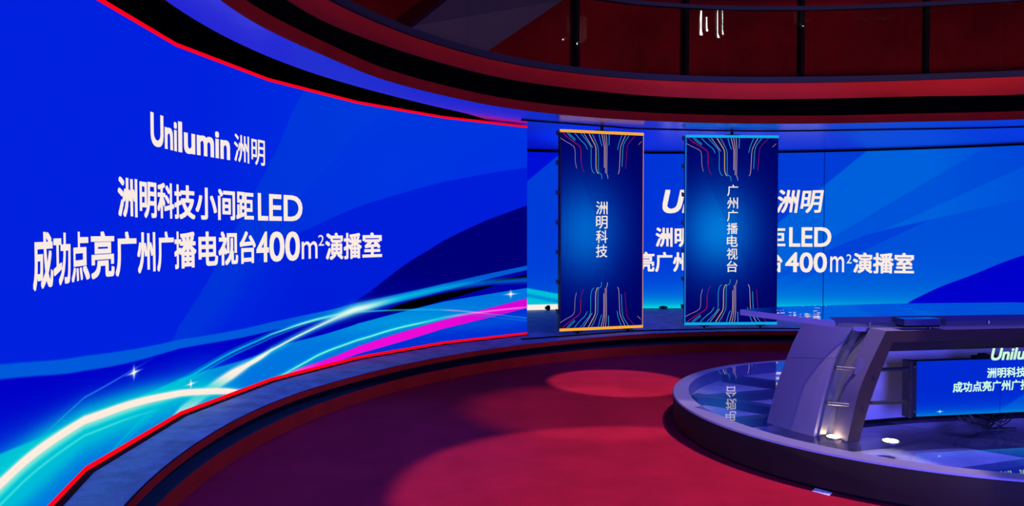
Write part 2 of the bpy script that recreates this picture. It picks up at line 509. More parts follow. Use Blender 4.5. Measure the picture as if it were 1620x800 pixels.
# ------------------------------------------------------------------ screen artwork nodes
class Art:
    def __init__(self, name, S_, Z0, Z1):
        self.m = bpy.data.materials.new(name)
        self.m.use_nodes = True
        self.nt = self.m.node_tree
        self.nt.nodes.clear()
        self.S, self.Z0, self.Z1 = S_, Z0, Z1
        uv = self.nt.nodes.new('ShaderNodeUVMap')
        sep = self.nt.nodes.new('ShaderNodeSeparateXYZ')
        self.nt.links.new(uv.outputs[0], sep.inputs[0])
        self.u = sep.outputs[0]
        self.v = sep.outputs[1]
        self.z = self.op('MULTIPLY_ADD', self.v, Z1 - Z0, Z0)
        self.s = self.op('MULTIPLY', self.u, S_)
        self.c = None

    def op(self, o, a, b=None, c=None, clamp=False):
        n = self.nt.nodes.new('ShaderNodeMath')
        n.operation = o
        n.use_clamp = clamp
        for i, v in enumerate((a, b, c)):
            if v is None:
                continue
            if isinstance(v, (int, float)):
                n.inputs[i].default_value = v
            else:
                self.nt.links.new(v, n.inputs[i])
        return n.outputs[0]

    def curve(self, pts, lo=None, hi=None):
        lo = self.Z0 - 1 if lo is None else lo
        hi = self.Z1 + 1 if hi is None else hi
        n = self.nt.nodes.new('ShaderNodeFloatCurve')
        cm = n.mapping
        cm.use_clip = False
        c = cm.curves[0]
        P = [(s / self.S, (z - lo) / (hi - lo)) for s, z in sorted(pts)]
        c.points[0].location = P[0]
        c.points[1].location = P[-1]
        for p in P[1:-1]:
            c.points.new(*p)
        cm.update()
        self.nt.links.new(self.u, n.inputs['Value'])
        return self.op('MULTIPLY_ADD', n.outputs[0], hi - lo, lo)

    def step(self, x, w=0.01):
        """0 below, 1 above zero, soft over w"""
        return self.op('ADD', self.op('DIVIDE', x, w), 0.5, clamp=True)

    def mul(self, *a):
        r = a[0]
        for b in a[1:]:
            r = self.op('MULTIPLY', r, b)
        return r

    def window(self, s0, s1, w=0.05):
        return self.mul(self.step(self.op('SUBTRACT', self.s, s0), w), self.step(self.op('SUBTRACT', s1, self.s), w))

    def ramp(self, s0, s1):
        """0 at s0 to 1 at s1 along the wall"""
        return self.op('DIVIDE', self.op('SUBTRACT', self.s, s0), s1 - s0, clamp=True)

    def below(self, top, w=0.01):
        return self.step(self.op('SUBTRACT', top, self.z), w)

    def above(self, bot, w=0.01):
        return self.step(self.op('SUBTRACT', self.z, bot), w)

    def gauss(self, cv, w):
        d = self.op('DIVIDE', self.op('SUBTRACT', self.z, cv), w)
        return self.op('POWER', 2.718, self.op('MULTIPLY', self.op('MULTIPLY', d, d), -1.0))

    def gspot(self, s0, z0, ws, wz):
        a = self.op('DIVIDE', self.op('SUBTRACT', self.s, s0), ws)
        b = self.op('DIVIDE', self.op('SUBTRACT', self.z, z0), wz)
        return self.op('POWER', 2.718, self.op('MULTIPLY', self.op('ADD', self.op('MULTIPLY', a, a), self.op('MULTIPLY', b, b)), -1.0))

    def base(self, rgb):
        n = self.nt.nodes.new('ShaderNodeRGB')
        n.outputs[0].default_value = (*[v for v in rgb_l(rgb)], 1)
        self.c = n.outputs[0]

    def lay(self, rgb, fac, blend='MIX'):
        n = self.nt.nodes.new('ShaderNodeMix')
        n.data_type = 'RGBA'
        n.blend_type = blend
        n.clamp_factor = True
        if isinstance(fac, (int, float)):
            n.inputs[0].default_value = fac
        else:
            self.nt.links.new(fac, n.inputs[0])
        self.nt.links.new(self.c, n.inputs[6])
        n.inputs[7].default_value = (*rgb_l(rgb), 1)
        self.c = n.outputs[2]

    def done(self, k=1.0):
        # colours are laid in display space, then turned to light
        g = self.nt.nodes.new('ShaderNodeGamma')
        g.inputs[1].default_value = 2.2
        self.nt.links.new(self.c, g.inputs[0])
        e = self.nt.nodes.new('ShaderNodeEmission')
        e.inputs[1].default_value = k
        self.nt.links.new(g.outputs[0], e.inputs[0])
        o = self.nt.nodes.new('ShaderNodeOutputMaterial')
        self.nt.links.new(e.outputs[0], o.inputs[0])
        return self.m


def rgb_l(c):
    return tuple(v / 255 for v in c)


# ------------------------------------------------------------------ lettering
def glyphs(body, bold=0.0, shear=0.0):
    """outline of a line of text in a unit box, thickened by bold (in character heights)"""
    c = bpy.data.curves.new('lettering_curve', 'FONT')
    c.body = body
    c.shear = shear
    c.resolution_u = 4
    o = bpy.data.objects.new('lettering_source', c)
    COL.objects.link(o)
    bpy.context.view_layer.update()
    dg = bpy.context.evaluated_depsgraph_get()
    me = bpy.data.meshes.new_from_object(o.evaluated_get(dg))
    V = np.array([v.co[:2] for v in me.vertices])
    F = [tuple(p.vertices) for p in me.polygons]
    bpy.data.objects.remove(o)
    bpy.data.curves.remove(c)
    bpy.data.meshes.remove(me)
    if bold > 0:
        n = len(V)
        sh = [(bold * x, 0.85 * bold * y) for x, y in ((-1, -1), (0, -1), (1, -1), (1, 0), (1, 1), (0, 1), (-1, 1), (-1, 0))]
        F = [tuple(i + n * k for i in f) for k in range(len(sh)) for f in F]
        V = np.concatenate([V + np.array(q) for q in sh])
    lo, hi = V.min(0), V.max(0)
    return (V - lo) / (hi - lo), F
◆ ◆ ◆
Given problem: Images in the data above are to be skipped. Retype all other material exactly.

Written answer:
Write part 2 of the bpy script that recreates this picture. It picks up at line 509. More parts follow. Use Blender 4.5. Measure the picture as if it were 1620x800 pixels.
# ------------------------------------------------------------------ screen artwork nodes
class Art:
    def __init__(self, name, S_, Z0, Z1):
        self.m = bpy.data.materials.new(name)
        self.m.use_nodes = True
        self.nt = self.m.node_tree
        self.nt.nodes.clear()
        self.S, self.Z0, self.Z1 = S_, Z0, Z1
        uv = self.nt.nodes.new('ShaderNodeUVMap')
        sep = self.nt.nodes.new('ShaderNodeSeparateXYZ')
        self.nt.links.new(uv.outputs[0], sep.inputs[0])
        self.u = sep.outputs[0]
        self.v = sep.outputs[1]
        self.z = self.op('MULTIPLY_ADD', self.v, Z1 - Z0, Z0)
        self.s = self.op('MULTIPLY', self.u, S_)
        self.c = None

    def op(self, o, a, b=None, c=None, clamp=False):
        n = self.nt.nodes.new('ShaderNodeMath')
        n.operation = o
        n.use_clamp = clamp
        for i, v in enumerate((a, b, c)):
            if v is None:
                continue
            if isinstance(v, (int, float)):
                n.inputs[i].default_value = v
            else:
                self.nt.links.new(v, n.inputs[i])
        return n.outputs[0]

    def curve(self, pts, lo=None, hi=None):
        lo = self.Z0 - 1 if lo is None else lo
        hi = self.Z1 + 1 if hi is None else hi
        n = self.nt.nodes.new('ShaderNodeFloatCurve')
        cm = n.mapping
        cm.use_clip = False
        c = cm.curves[0]
        P = [(s / self.S, (z - lo) / (hi - lo)) for s, z in sorted(pts)]
        c.points[0].location = P[0]
        c.points[1].location = P[-1]
        for p in P[1:-1]:
            c.points.new(*p)
        cm.update()
        self.nt.links.new(self.u, n.inputs['Value'])
        return self.op('MULTIPLY_ADD', n.outputs[0], hi - lo, lo)

    def step(self, x, w=0.01):
        """0 below, 1 above zero, soft over w"""
        return self.op('ADD', self.op('DIVIDE', x, w), 0.5, clamp=True)

    def mul(self, *a):
        r = a[0]
        for b in a[1:]:
            r = self.op('MULTIPLY', r, b)
        return r

    def window(self, s0, s1, w=0.05):
        return self.mul(self.step(self.op('SUBTRACT', self.s, s0), w), self.step(self.op('SUBTRACT', s1, self.s), w))

    def ramp(self, s0, s1):
        """0 at s0 to 1 at s1 along the wall"""
        return self.op('DIVIDE', self.op('SUBTRACT', self.s, s0), s1 - s0, clamp=True)

    def below(self, top, w=0.01):
        return self.step(self.op('SUBTRACT', top, self.z), w)

    def above(self, bot, w=0.01):
        return self.step(self.op('SUBTRACT', self.z, bot), w)

    def gauss(self, cv, w):
        d = self.op('DIVIDE', self.op('SUBTRACT', self.z, cv), w)
        return self.op('POWER', 2.718, self.op('MULTIPLY', self.op('MULTIPLY', d, d), -1.0))

    def gspot(self, s0, z0, ws, wz):
        a = self.op('DIVIDE', self.op('SUBTRACT', self.s, s0), ws)
        b = self.op('DIVIDE', self.op('SUBTRACT', self.z, z0), wz)
        return self.op('POWER', 2.718, self.op('MULTIPLY', self.op('ADD', self.op('MULTIPLY', a, a), self.op('MULTIPLY', b, b)), -1.0))

    def base(self, rgb):
        n = self.nt.nodes.new('ShaderNodeRGB')
        n.outputs[0].default_value = (*[v for v in rgb_l(rgb)], 1)
        self.c = n.outputs[0]

    def lay(self, rgb, fac, blend='MIX'):
        n = self.nt.nodes.new('ShaderNodeMix')
        n.data_type = 'RGBA'
        n.blend_type = blend
        n.clamp_factor = True
        if isinstance(fac, (int, float)):
            n.inputs[0].default_value = fac
        else:
            self.nt.links.new(fac, n.inputs[0])
        self.nt.links.new(self.c, n.inputs[6])
        n.inputs[7].default_value = (*rgb_l(rgb), 1)
        self.c = n.outputs[2]

    def done(self, k=1.0):
        # colours are laid in display space, then turned to light
        g = self.nt.nodes.new('ShaderNodeGamma')
        g.inputs[1].default_value = 2.2
        self.nt.links.new(self.c, g.inputs[0])
        e = self.nt.nodes.new('ShaderNodeEmission')
        e.inputs[1].default_value = k
        self.nt.links.new(g.outputs[0], e.inputs[0])
        o = self.nt.nodes.new('ShaderNodeOutputMaterial')
        self.nt.links.new(e.outputs[0], o.inputs[0])
        return self.m


def rgb_l(c):
    return tuple(v / 255 for v in c)


# ------------------------------------------------------------------ lettering
def glyphs(body, bold=0.0, shear=0.0):
    """outline of a line of text in a unit box, thickened by bold (in character heights)"""
    c = bpy.data.curves.new('lettering_curve', 'FONT')
    c.body = body
    c.shear = shear
    c.resolution_u = 4
    o = bpy.data.objects.new('lettering_source', c)
    COL.objects.link(o)
    bpy.context.view_layer.update()
    dg = bpy.context.evaluated_depsgraph_get()
    me = bpy.data.meshes.new_from_object(o.evaluated_get(dg))
    V = np.array([v.co[:2] for v in me.vertices])
    F = [tuple(p.vertices) for p in me.polygons]
    bpy.data.objects.remove(o)
    bpy.data.curves.remove(c)
    bpy.data.meshes.remove(me)
    if bold > 0:
        n = len(V)
        sh = [(bold * x, 0.85 * bold * y) for x, y in ((-1, -1), (0, -1), (1, -1), (1, 0), (1, 1), (0, 1), (-1, 1), (-1, 0))]
        F = [tuple(i + n * k for i in f) for k in range(len(sh)) for f in F]
        V = np.concatenate([V + np.array(q) for q in sh])
    lo, hi = V.min(0), V.max(0)
    return (V - lo) / (hi - lo), F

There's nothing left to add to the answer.